#### DATA EXTRACT

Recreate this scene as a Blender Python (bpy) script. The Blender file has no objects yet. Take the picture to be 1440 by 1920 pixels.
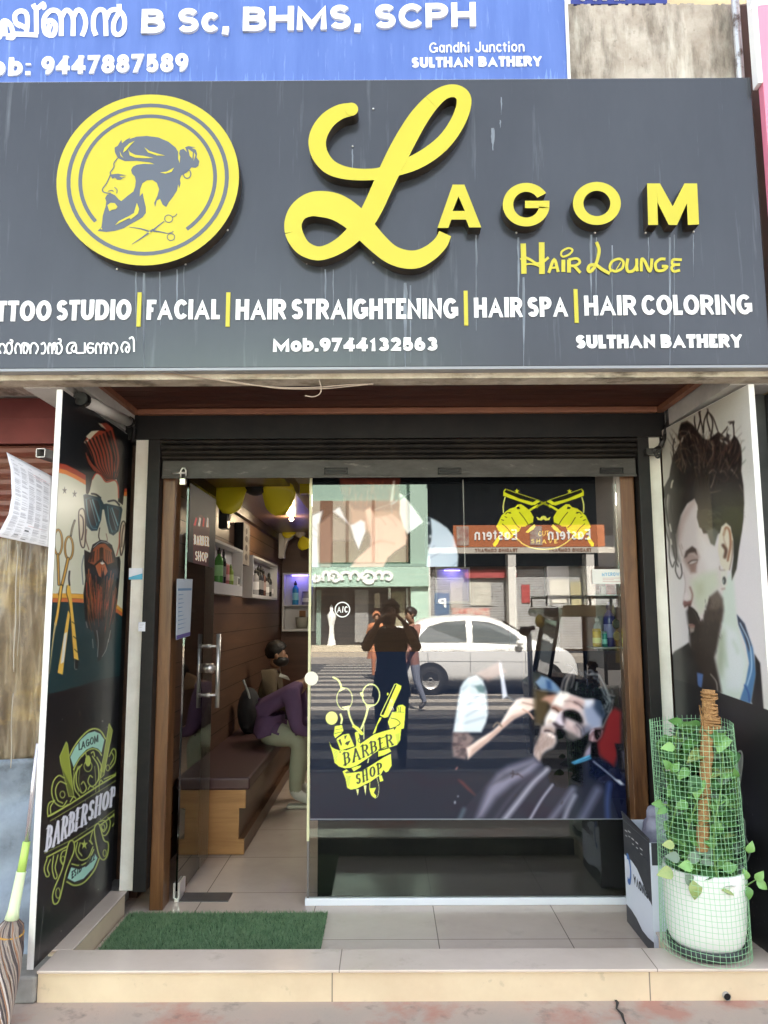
import bpy, bmesh, math, random
import numpy as np
from mathutils import Vector, Matrix
from mathutils.geometry import tessellate_polygon

SC = bpy.context.scene
COL = SC.collection
R = math.radians
PI = math.pi

# ---------------------------------------------------------------- camera
F_PX, PITCH, ROLL, YAW = 1442.0, R(7.4), R(0.25), R(0.15)
CAM = Vector((0.0, 0.0, 1.5))
_f0 = Vector((-math.sin(YAW) * math.cos(PITCH), math.cos(YAW) * math.cos(PITCH), math.sin(PITCH)))
_r0 = Vector((math.cos(YAW), math.sin(YAW), 0.0))
_u0 = _r0.cross(_f0)
C_R = _r0 * math.cos(ROLL) - _u0 * math.sin(ROLL)
C_U = _u0 * math.cos(ROLL) + _r0 * math.sin(ROLL)
C_F = _f0
cam = bpy.data.cameras.new("camera")
cam_o = bpy.data.objects.new("camera", cam)
COL.objects.link(cam_o)
cam.sensor_fit = 'VERTICAL'
cam.sensor_height = 24.0
cam.lens = F_PX / 1920.0 * 24.0
cam.clip_start, cam.clip_end = 0.05, 500.0
_m = Matrix((C_R, C_U, -C_F)).transposed().to_4x4()
_m.translation = CAM
cam_o.matrix_world = _m
SC.camera = cam_o

# ---------------------------------------------------------------- sky, sun, exposure
SUN_EL, SUN_AZ = R(50), R(8)
world = bpy.data.worlds.new("World")
SC.world = world
world.use_nodes = True
_wt = world.node_tree
_bg = _wt.nodes['Background']
_sky = _wt.nodes.new('ShaderNodeTexSky')
_sky.sky_type = 'NISHITA'
_sky.sun_disc = False
_sky.sun_elevation = SUN_EL
_sky.sun_rotation = SUN_AZ          # sun stands beyond the building (+Y), so the street front is in shade
_sky.dust_density = 3.0
_sky.air_density = 1.0
_sky.ozone_density = 1.0
_hs = _wt.nodes.new('ShaderNodeHueSaturation')
_hs.inputs['Saturation'].default_value = 0.45   # a hazy, part-clouded white sky
_wt.links.new(_sky.outputs[0], _hs.inputs['Color'])
_wt.links.new(_hs.outputs[0], _bg.inputs[0])
_bg.inputs[1].default_value = 0.068
sl = bpy.data.lights.new("sun", 'SUN')
sl.energy = 5.0
sl.angle = R(0.5)
sl.color = (1.0, 0.94, 0.85)
slo = bpy.data.objects.new("sun", sl)
COL.objects.link(slo)
_sd = Vector((math.sin(SUN_AZ) * math.cos(SUN_EL), math.cos(SUN_AZ) * math.cos(SUN_EL), math.sin(SUN_EL)))
slo.rotation_euler = (-_sd).to_track_quat('-Z', 'Y').to_euler()
slo.location = _sd * 60
SC.view_settings.view_transform = 'Standard'
SC.view_settings.look = 'None'
SC.view_settings.gamma = 1.0
SC.view_settings.exposure = 3.65
SC.render.engine = 'CYCLES'
SC.cycles.use_denoising = True
SC.cycles.max_bounces = 10
SC.cycles.diffuse_bounces = 5
SC.cycles.glossy_bounces = 5
SC.cycles.transparent_max_bounces = 24
SC.cycles.sample_clamp_indirect = 6.0

# ---------------------------------------------------------------- from photo points to places on real planes
def ray(px, py):
    return (C_F + C_R * ((px - 720.0) / F_PX) + C_U * ((960.0 - py) / F_PX))
def onY(px, py, Y):
    d = ray(px, py); return CAM + d * ((Y - CAM.y) / d.y)
def onX(px, py, X):
    d = ray(px, py); return CAM + d * ((X - CAM.x) / d.x)
def onZ(px, py, Z):
    d = ray(px, py); return CAM + d * ((Z - CAM.z) / d.z)
def onP(px, py, p0, n):
    d = ray(px, py); return CAM + d * ((p0 - CAM).dot(n) / d.dot(n))
def ZM(x0, y0, s):
    return lambda pts: [(x0 + x / s, y0 + y / s) for x, y in pts]

# ---------------------------------------------------------------- objects
def obj(name, data, parent=None):
    o = bpy.data.objects.new(name, data); COL.objects.link(o)
    if parent is not None: o.parent = parent
    return o
def tag(o, label=None, cat=None, group=None, kind=None):
    if label: o['label'] = label
    if cat: o['category'] = cat
    if group: o['group'] = group
    if kind: o['kind'] = kind
    return o
def thing(name, label, cat, group=None):
    return tag(obj(name, None), label, cat, group)
def copy_tree(o, parent=None):
    c = o.copy(); COL.objects.link(c)
    if parent is not None: c.parent = parent
    for ch in list(o.children): copy_tree(ch, c)
    return c

def srgb(c):
    out = []
    for v in c[:3]:
        v = v / 255.0
        out.append(v / 12.92 if v <= 0.04045 else ((v + 0.055) / 1.055) ** 2.4)
    return tuple(out)

# ---------------------------------------------------------------- materials
def mat(name, col, rough=0.6, spec=0.5, metal=0.0, noise=0.0, nscale=8.0, dark=0.5, bump=0.0, bscale=None,
        coat=0.0, coat_r=0.05, ior=None, stretch=None, col2=None, sub=0.0, trans=0.0, emit=None, estr=0.0, detail=6.0, thr=(0.35, 0.7)):
    m = bpy.data.materials.new(name); m.use_nodes = True
    nt = m.node_tree; b = nt.nodes['Principled BSDF']
    b.inputs['Base Color'].default_value = (*col, 1)
    b.inputs['Roughness'].default_value = rough
    b.inputs['Specular IOR Level'].default_value = spec
    b.inputs['Metallic'].default_value = metal
    if ior: b.inputs['IOR'].default_value = ior
    if coat: b.inputs['Coat Weight'].default_value = coat; b.inputs['Coat Roughness'].default_value = coat_r
    if trans: b.inputs['Transmission Weight'].default_value = trans
    if emit: b.inputs['Emission Color'].default_value = (*emit, 1); b.inputs['Emission Strength'].default_value = estr
    if noise or bump:
        tc = nt.nodes.new('ShaderNodeTexCoord'); mp = nt.nodes.new('ShaderNodeMapping')
        nt.links.new(tc.outputs['Object'], mp.inputs[0])
        if stretch: mp.inputs['Scale'].default_value = stretch
        nz = nt.nodes.new('ShaderNodeTexNoise'); nz.inputs['Scale'].default_value = nscale
        nz.inputs['Detail'].default_value = detail; nz.inputs['Roughness'].default_value = 0.65
        nt.links.new(mp.outputs[0], nz.inputs['Vector'])
        if noise:
            rp = nt.nodes.new('ShaderNodeMapRange'); rp.inputs[1].default_value = thr[0]; rp.inputs[2].default_value = thr[1]
            nt.links.new(nz.outputs['Fac'], rp.inputs[0])
            mul = nt.nodes.new('ShaderNodeMath'); mul.operation = 'MULTIPLY'; mul.inputs[1].default_value = noise
            nt.links.new(rp.outputs[0], mul.inputs[0])
            mx = nt.nodes.new('ShaderNodeMix'); mx.data_type = 'RGBA'
            mx.inputs[6].default_value = (*col, 1)
            c2 = col2 if col2 else tuple(c * dark for c in col)
            mx.inputs[7].default_value = (*c2, 1)
            nt.links.new(mul.outputs[0], mx.inputs[0])
            nt.links.new(mx.outputs[2], b.inputs['Base Color'])
        if bump:
            bp = nt.nodes.new('ShaderNodeBump'); bp.inputs['Strength'].default_value = bump; bp.inputs['Distance'].default_value = 0.01
            if bscale:
                n2 = nt.nodes.new('ShaderNodeTexNoise'); n2.inputs['Scale'].default_value = bscale; n2.inputs['Detail'].default_value = 5
                nt.links.new(mp.outputs[0], n2.inputs['Vector']); nt.links.new(n2.outputs['Fac'], bp.inputs['Height'])
            else:
                nt.links.new(nz.outputs['Fac'], bp.inputs['Height'])
            nt.links.new(bp.outputs[0], b.inputs['Normal'])
    return m

def add_layer(m, col, scale, thr, amount, stretch=(1, 1, 1), seed=0.0, rough=None):
    """mix a second noise-shaped colour (stain, streak, wear) over a material's base colour"""
    nt = m.node_tree; b = nt.nodes['Principled BSDF']
    tc = nt.nodes.new('ShaderNodeTexCoord'); mp = nt.nodes.new('ShaderNodeMapping')
    mp.inputs['Scale'].default_value = stretch; mp.inputs['Location'].default_value = (seed, seed * 1.7, seed * 0.6)
    nt.links.new(tc.outputs['Object'], mp.inputs[0])
    nz = nt.nodes.new('ShaderNodeTexNoise'); nz.inputs['Scale'].default_value = scale; nz.inputs['Detail'].default_value = 7
    nz.inputs['Roughness'].default_value = 0.65
    nt.links.new(mp.outputs[0], nz.inputs['Vector'])
    rp = nt.nodes.new('ShaderNodeMapRange'); rp.inputs[1].default_value, rp.inputs[2].default_value = thr; rp.inputs[4].default_value = amount
    nt.links.new(nz.outputs['Fac'], rp.inputs[0])
    mx = nt.nodes.new('ShaderNodeMix'); mx.data_type = 'RGBA'; mx.inputs[7].default_value = (*col, 1)
    inp = b.inputs['Base Color']
    if inp.is_linked: nt.links.new(inp.links[0].from_socket, mx.inputs[6])
    else: mx.inputs[6].default_value = inp.default_value
    nt.links.new(rp.outputs[0], mx.inputs[0]); nt.links.new(mx.outputs[2], inp)
    return m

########

Only the lines from the start of the material through the line containing "PI = math.pi" should be transcribed. Pictures stay out.

Recreate this scene as a Blender Python (bpy) script. The Blender file has no objects yet. Take the picture to be 1440 by 1920 pixels.
import bpy, bmesh, math, random
import numpy as np
from mathutils import Vector, Matrix
from mathutils.geometry import tessellate_polygon

SC = bpy.context.scene
COL = SC.collection
R = math.radians
PI = math.pi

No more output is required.